FMDS 5-32 restricts some suppression methods when LIBs are present in server racks. Clean agent and water mist are not permitted as primary suppression methods. Instead, wet-pipe sprinklers with increased densities and specific layouts, along with vertical barriers, are recommended. 

This is a shift from previous suppression strategies, where clean agents were the preferred option. LIBs require the suppression system to control fire growth from the fire origin through cooling and exposure protection, even at the expense of water exposure to surrounding equipment.

As rack power densities increase and distributed battery systems become more common, suppression design is increasingly driven by LIB hazards rather than traditional cable and equipment risks. 

Choosing the right strategy

The right approach depends on what the owner is trying to protect and the level of acceptable risk.

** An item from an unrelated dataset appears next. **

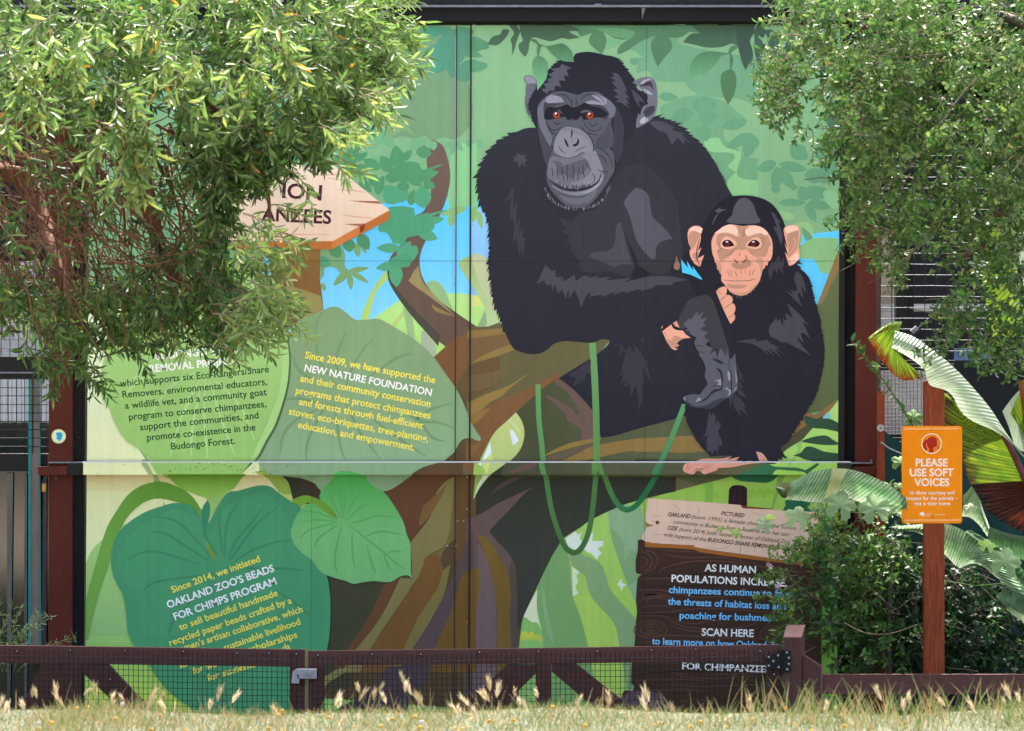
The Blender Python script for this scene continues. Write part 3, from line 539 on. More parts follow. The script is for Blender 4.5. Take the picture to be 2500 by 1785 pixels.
A.shape('@A 720,345! 800,380! 760,395 775,440! 735,440 750,480! 700,480 715,530! 670,520 660,560! 620,560 600,585! 560,545! 600,540! 575,505! 620,490! 600,470! 645,450! 610,430! 665,405! 630,385! 700,375!', hi, 22)
A.shape('@A 1115,415! 1170,430 1210,500 1240,565! 1220,560 1255,620! 1230,620 1260,670! 1230,655 1250,695! 1200,660 1140,640! 1175,630! 1135,600! 1170,590! 1125,550! 1160,540! 1115,490! 1150,480! 1105,450! 1140,445!', '#4c4b55', 22)
A.shape('@A f10 1140,680 1200,800 1210,920 f0 1190,1080! 1160,1140! 1120,1040 1130,900', '#3b3b45', 22)
A.shape('@A 525,700 545,650 600,600 650,570 730,563 800,580 850,590 900,570 1000,568 1060,605 1130,665 1142,720 1110,800 1120,870 1130,960 1100,1010 1130,1060 1137,1180 1110,1240 1060,1320 1000,1400 940,1460 870,1490 790,1480 730,1450 670,1390 630,1340 600,1270 598,1180 615,1100 650,1000 600,920 550,840 530,770', '#54565f', 24)
A.shape('@A 530,770 550,840 600,920 645,1000 610,1120! 600,1160! 575,1090 545,960 528,850', '#45464f', 23.6)
A.shape('@A 1130,960 1110,870 1100,800 1060,880 1000,940 990,1010 1060,1020 1110,1010', '#484a53', 25)
lc = '#6a6b76'
A.shape('@A 528,720 560,650 590,630 575,700 580,770 600,850 640,930 630,1000 580,920 540,830', lc, 25); A.shape('@A 1000,600 1070,615 1140,680 1142,740 1120,770 1085,765 1075,700 1030,650', lc, 25)
A.shape('@A 575,680 600,640 660,660 750,655! 660,680 600,720 580,790!', '#3f4049', 25.5); A.shape('@A 900,655! 960,660 1040,680 1095,740 1060,800! 1050,740 1000,700', '#3f4049', 25.5)
A.shape('@A 590,625 640,590 710,610 737,650! 650,655 605,655', '#8c8b97', 26); A.shape('@A 910,648 960,635 1030,655 1060,672 1000,668 930,662', '#8c8b97', 26); A.shape('@A 955,590 1010,590 1075,630 1060,665 1000,630', '#8c8b97', 26)
A.shape('@A 583,740 610,690 690,690 760,665 800,690 850,680 900,655 960,680 1030,700 1090,745! 1050,775! 990,770 900,790 870,760 840,790 800,780 765,790 740,765 640,785 590,785', '#22232b', 27)
A.shape('@A 870,725 920,710 985,740! 930,725 880,735', '#5a5c66', 27.4); A.shape('@A 690,700 730,740! 700,730', '#54565f', 27.4)
for x, y in ((678, 752), (943, 755)):
    A.circle('A', x, y, 30, '#6a2c1e', 28); A.circle('A', x, y, 24, '#984628', 28.3); A.circle('A', x + 1, y - 5, 13, '#30141a', 28.6); A.circle('A', x - 6, y - 13, 9, '#ded2d6', 28.9)
A.shape('@A 715,865 760,845 800,850 850,860 920,900 960,950 970,1020 940,1062 880,1045 830,1075 760,1090 700,1070 660,1040 660,975 685,905', '#84828d', 28)
A.shape('@A 720,870 760,850 850,862 920,905 960,960 965,1010 900,930 800,890', '#7b7984', 28.3)
wk = '#26272f'
A.shape('@A 738,930! 760,960 775,1000 765,1003 745,970', wk, 29); A.shape('@A 848,932! 858,965 840,995 815,1000 808,985 835,972', wk, 29); A.shape('@A 800,855! 806,890 792,948! 793,900', wk, 29)
A.line('@A 690,990 715,1030 750,1055', 6, '#3a3a44', 29); A.line('@A 915,1000 860,1020 815,1050', 6, '#3a3a44', 29)
A.line('@A 700,880 650,950 620,1060 605,1160 598,1270', 8, '#3e3f48', 27); A.line('@A 870,850 940,920 970,990 965,1040', 8, '#2c2c35', 29)
A.shape('@A 640,1080 700,1085 760,1097 830,1085 890,1055 960,1050 1000,1100 1040,1180 1047,1230 1010,1285 900,1312 760,1312 660,1285 608,1235 608,1150', '#6c6d78', 26)
A.shape('@A 885,1070 980,1035 1015,1100 1047,1190 1030,1250 980,1285 860,1308 775,1300! 900,1250 950,1190 930,1120', '#7f7e8a', 28)
A.shape('@A 640,1110! 720,1130 700,1160! 800,1130 900,1100 930,1140 900,1200 860,1230 840,1200 800,1260 740,1220 700,1230 680,1160', '#585a64', 27.5)
A.line('@A 618,1262 700,1320 800,1345 900,1335 1000,1290 1036,1205', 15, '#22232b', 30)
A.shape('@A 640,1305 720,1348 820,1362 920,1345 1000,1300 1045,1205! 1052,1240 1020,1310 940,1370 850,1390 740,1372 665,1335', '#7d7d89', 29); A.shape('@A 870,1365 960,1330 1040,1240 1010,1310 930,1365', '#94939f', 29.5)
A.shape('@A 700,1385 800,1410 900,1400 1000,1340 960,1420 860,1460 760,1440', '#666872', 26)
for st in ('690,1150 683,1200 692,1260', '718,1150 728,1220 742,1285', '765,1140 760,1210 770,1285', '808,1135 815,1200 812,1275', '858,1165 846,1220 852,1285', '890,1145 888,1200 902,1250', '915,1130 930,1160 952,1195', '600,790 615,850 655,900 705,880', '615,830 640,870 690,865 720,845', '650,800 680,825 720,805', '890,790 920,850 975,880 1025,860 1036,830', '930,800 960,840 990,825 1000,800', '870,840 920,890 1020,915', '650,600 740,590 800,650', '800,625 796,660 800,692', '840,625 838,650 846,682', '860,640 920,590 1010,600 1065,660', '640,1170 650,1210 645,1240', '980,1000 1060,1040 1110,1110 1120,1180', '990,1060 1050,1090 1080,1150', '780,770 800,790 830,785 860,772', '960,1210 980,1240 975,1280', '1000,1180 1040,1200 1090,1200'):
    A.line('@A ' + st, 6, wk, 30.5)
r_ = random.Random(3)
for i in range(70):
    u = r_.random(); aa = math.pi * (.05 + .9 * u); x = 840 + 240 * math.cos(aa) * (1.02 + .06 * r_.random()); y = 1250 + 235 * math.sin(aa) ** .8 * (.97 + .06 * r_.random())
    A.line('@A %.0f,%.0f %.0f,%.0f' % (x, y, x + 12 * math.cos(aa) + r_.uniform(-6, 6), y + 22), 3, '#8b8d98', 31)
for i in range(36):
    x = r_.uniform(660, 980); y = 1285 + 45 * math.sin((x - 660) / 320 * math.pi) - r_.uniform(0, 40)
    A.line('@A %.0f,%.0f %.0f,%.0f' % (x, y, x + r_.uniform(-8, 8), y + 22), 3, '#b3b4bd' if i % 2 else wk, 31)
A.build()

# ---- young chimpanzee
yo = Art('printed_young_chimpanzee', mural)
yb = paint('#24242e', '#292832', (1800, 500), (1800, 1080))
yo.shape('@C 1085,135 1160,125 1240,124 1330,135 1430,165 1520,220 1590,300 1640,390 1665,460 1690,580 1700,690 1700,800 1710,905! 1800,850! 1840,835! 1825,860 1870,892! 1800,885 1845,925! 1840,940! f36 1920,1020 1960,1150 1990,1280 2030,1420 f26 2060,1540 @D 1835,60 1860,180 1875,330 1860,480 1840,570 f40 1800,720 1730,850 1640,1000 1560,1130 1500,1220 1440,1270 f0 1500,1380! 1455,1360! 1460,1395! 1410,1370! 1415,1410! 1370,1380! 1360,1410! 1330,1390! 1300,1400! 1150,1400! 1060,1408! 1075,1385! 1030,1395! 1000,1365! 920,1385! 960,1350! 850,1350 750,1358! f26 700,1300 640,1230 590,1150 540,1060 510,980 f0 500,850! @D 700,700 650,300 600,100! @C 700,1250! 600,1060! 530,990! 510,835! 590,760! 700,600 740,490 800,380 880,260 980,165', yb, 32)
yo.shape('@C 512,835! 525,980! 620,1005 748,1065! 735,1035! 705,1000! 640,910! 645,960! 577,850! 590,930!', '#4cc4f8', 33, lin=True)
yo.shape('@C 458,795! 480,850 500,895 490,940 460,952 430,922 448,860', '#94705f', 33)
sk, sh_, lt = '#e6a58e', '#bc8f77', '#f4c8b3'
yo.shape('@C 585,560 600,500 650,465 710,465 752,492! 735,540 730,620! 700,740! 740,700! 690,830! 770,785! 745,850 725,917! 660,880 615,800 608,745 620,710 595,650', sk, 34)
yo.shape('@C 597,570 640,520 735,552! 700,620 640,720 620,710 603,640', sh_, 34.4); yo.shape('@C 605,520 660,470 752,492! 738,545! 660,515', lt, 34.4); yo.shape('@C 640,775 690,755 715,760! 690,850! 650,820', sh_, 34.4)
yo.line('@C 720,600 690,720 690,830 720,910', 12, '#24242e', 34.8)
yo.shape('@C 1655,490 1720,455 1780,453 1822,490 1836,560 1815,680 1832,760 1822,830 1760,892 1710,905! 1665,755! 1700,790! 1660,645! 1695,710! 1660,570!', sk, 34)
yo.shape('@C 1690,560 1822,515! 1815,600 1805,680 1780,740 1700,820! 1705,700', sh_, 34.4); yo.shape('@C 1670,490 1720,460 1780,458 1815,500 1690,550!', lt, 34.4); yo.line('@C 1745,590 1780,620 1770,690 1720,780', 12, sk, 34.8); yo.shape('@C 1720,830 1800,760 1815,830 1750,880', lt, 34.6)
hc = '#55535e'
yo.shape('@C f17 1210,150 1280,185 1325,260 1350,340 1385,420 f8 1210,440 f17 1025,420 1080,340 1100,260 1140,190', hc, 34, seg=3)
yo.shape('@C 885,300! 960,250! 950,275 1020,282! 940,315 910,360 848,465! 880,380 925,318!', hc, 34)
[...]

Is the priority minimizing downtime, limiting equipment damage or controlling installation cost? Teams also need to decide where water discharge is acceptable and how much system complexity the facility can support over time.

Postconstruction modifications introduce additional challenges. Data centers rarely stay the same. Rack densities increase, equipment changes and cooling strategies evolve. Systems such as clean agent and water mist are sensitive to those changes, while sprinkler-based systems tend to tolerate them better, though not without limits.

Installation quality is as critical as system selection. Routing, sealing and obstruction control all influence performance. Small deviations from proper design, especially in mist and clean agent systems, can negatively impact performance.

Commissioning verifies design assumptions. Detection response, control sequences, airflow interaction and enclosure integrity all need to be verified under realistic conditions. After turnover, maintaining that performance becomes an ongoing responsibility.

Over time, performance depends on how well the system is installed and how conditions are maintained.